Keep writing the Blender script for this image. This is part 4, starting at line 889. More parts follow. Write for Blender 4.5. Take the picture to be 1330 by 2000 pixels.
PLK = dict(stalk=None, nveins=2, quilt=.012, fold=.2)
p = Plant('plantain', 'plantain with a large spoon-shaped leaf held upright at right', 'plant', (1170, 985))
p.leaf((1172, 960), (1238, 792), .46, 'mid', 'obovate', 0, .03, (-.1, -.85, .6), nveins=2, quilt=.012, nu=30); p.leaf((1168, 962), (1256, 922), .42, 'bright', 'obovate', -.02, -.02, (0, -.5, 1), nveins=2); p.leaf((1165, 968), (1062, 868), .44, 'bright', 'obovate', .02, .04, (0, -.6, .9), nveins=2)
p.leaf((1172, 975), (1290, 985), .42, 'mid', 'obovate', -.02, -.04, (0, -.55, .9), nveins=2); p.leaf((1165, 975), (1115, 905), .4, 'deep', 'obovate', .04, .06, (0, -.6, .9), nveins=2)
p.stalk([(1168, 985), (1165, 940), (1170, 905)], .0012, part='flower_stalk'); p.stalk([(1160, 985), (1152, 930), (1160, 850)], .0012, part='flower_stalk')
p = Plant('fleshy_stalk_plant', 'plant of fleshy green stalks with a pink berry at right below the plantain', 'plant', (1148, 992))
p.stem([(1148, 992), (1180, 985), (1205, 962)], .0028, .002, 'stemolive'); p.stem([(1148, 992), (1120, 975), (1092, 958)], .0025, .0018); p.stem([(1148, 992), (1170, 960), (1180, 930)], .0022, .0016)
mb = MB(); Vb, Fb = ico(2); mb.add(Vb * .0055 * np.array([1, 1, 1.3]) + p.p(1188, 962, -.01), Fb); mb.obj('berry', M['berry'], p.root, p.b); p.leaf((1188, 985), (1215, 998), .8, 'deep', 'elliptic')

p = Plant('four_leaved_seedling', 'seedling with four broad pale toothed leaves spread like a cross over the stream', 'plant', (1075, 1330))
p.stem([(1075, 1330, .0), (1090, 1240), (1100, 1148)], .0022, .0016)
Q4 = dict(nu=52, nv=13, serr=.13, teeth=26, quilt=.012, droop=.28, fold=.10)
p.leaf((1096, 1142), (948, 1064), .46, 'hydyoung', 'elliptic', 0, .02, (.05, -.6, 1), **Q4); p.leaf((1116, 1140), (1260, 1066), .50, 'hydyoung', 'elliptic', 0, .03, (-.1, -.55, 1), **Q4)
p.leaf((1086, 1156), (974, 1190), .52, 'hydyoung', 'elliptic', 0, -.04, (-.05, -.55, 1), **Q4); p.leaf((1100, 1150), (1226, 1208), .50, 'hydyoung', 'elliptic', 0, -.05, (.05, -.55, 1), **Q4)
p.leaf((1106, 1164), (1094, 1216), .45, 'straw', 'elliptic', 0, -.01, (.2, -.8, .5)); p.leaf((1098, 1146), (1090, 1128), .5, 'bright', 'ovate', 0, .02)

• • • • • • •

**WORK TO COMPLETE**.
Restate the whole listing exactly, leaving out nothing.

**TASK RESPONSE**.
Keep writing the Blender script for this image. This is part 4, starting at line 889. More parts follow. Write for Blender 4.5. Take the picture to be 1330 by 2000 pixels.
PLK = dict(stalk=None, nveins=2, quilt=.012, fold=.2)
p = Plant('plantain', 'plantain with a large spoon-shaped leaf held upright at right', 'plant', (1170, 985))
p.leaf((1172, 960), (1238, 792), .46, 'mid', 'obovate', 0, .03, (-.1, -.85, .6), nveins=2, quilt=.012, nu=30); p.leaf((1168, 962), (1256, 922), .42, 'bright', 'obovate', -.02, -.02, (0, -.5, 1), nveins=2); p.leaf((1165, 968), (1062, 868), .44, 'bright', 'obovate', .02, .04, (0, -.6, .9), nveins=2)
p.leaf((1172, 975), (1290, 985), .42, 'mid', 'obovate', -.02, -.04, (0, -.55, .9), nveins=2); p.leaf((1165, 975), (1115, 905), .4, 'deep', 'obovate', .04, .06, (0, -.6, .9), nveins=2)
p.stalk([(1168, 985), (1165, 940), (1170, 905)], .0012, part='flower_stalk'); p.stalk([(1160, 985), (1152, 930), (1160, 850)], .0012, part='flower_stalk')
p = Plant('fleshy_stalk_plant', 'plant of fleshy green stalks with a pink berry at right below the plantain', 'plant', (1148, 992))
p.stem([(1148, 992), (1180, 985), (1205, 962)], .0028, .002, 'stemolive'); p.stem([(1148, 992), (1120, 975), (1092, 958)], .0025, .0018); p.stem([(1148, 992), (1170, 960), (1180, 930)], .0022, .0016)
mb = MB(); Vb, Fb = ico(2); mb.add(Vb * .0055 * np.array([1, 1, 1.3]) + p.p(1188, 962, -.01), Fb); mb.obj('berry', M['berry'], p.root, p.b); p.leaf((1188, 985), (1215, 998), .8, 'deep', 'elliptic')

p = Plant('four_leaved_seedling', 'seedling with four broad pale toothed leaves spread like a cross over the stream', 'plant', (1075, 1330))
p.stem([(1075, 1330, .0), (1090, 1240), (1100, 1148)], .0022, .0016)
Q4 = dict(nu=52, nv=13, serr=.13, teeth=26, quilt=.012, droop=.28, fold=.10)
p.leaf((1096, 1142), (948, 1064), .46, 'hydyoung', 'elliptic', 0, .02, (.05, -.6, 1), **Q4); p.leaf((1116, 1140), (1260, 1066), .50, 'hydyoung', 'elliptic', 0, .03, (-.1, -.55, 1), **Q4)
p.leaf((1086, 1156), (974, 1190), .52, 'hydyoung', 'elliptic', 0, -.04, (-.05, -.55, 1), **Q4); p.leaf((1100, 1150), (1226, 1208), .50, 'hydyoung', 'elliptic', 0, -.05, (.05, -.55, 1), **Q4)
p.leaf((1106, 1164), (1094, 1216), .45, 'straw', 'elliptic', 0, -.01, (.2, -.8, .5)); p.leaf((1098, 1146), (1090, 1128), .5, 'bright', 'ovate', 0, .02)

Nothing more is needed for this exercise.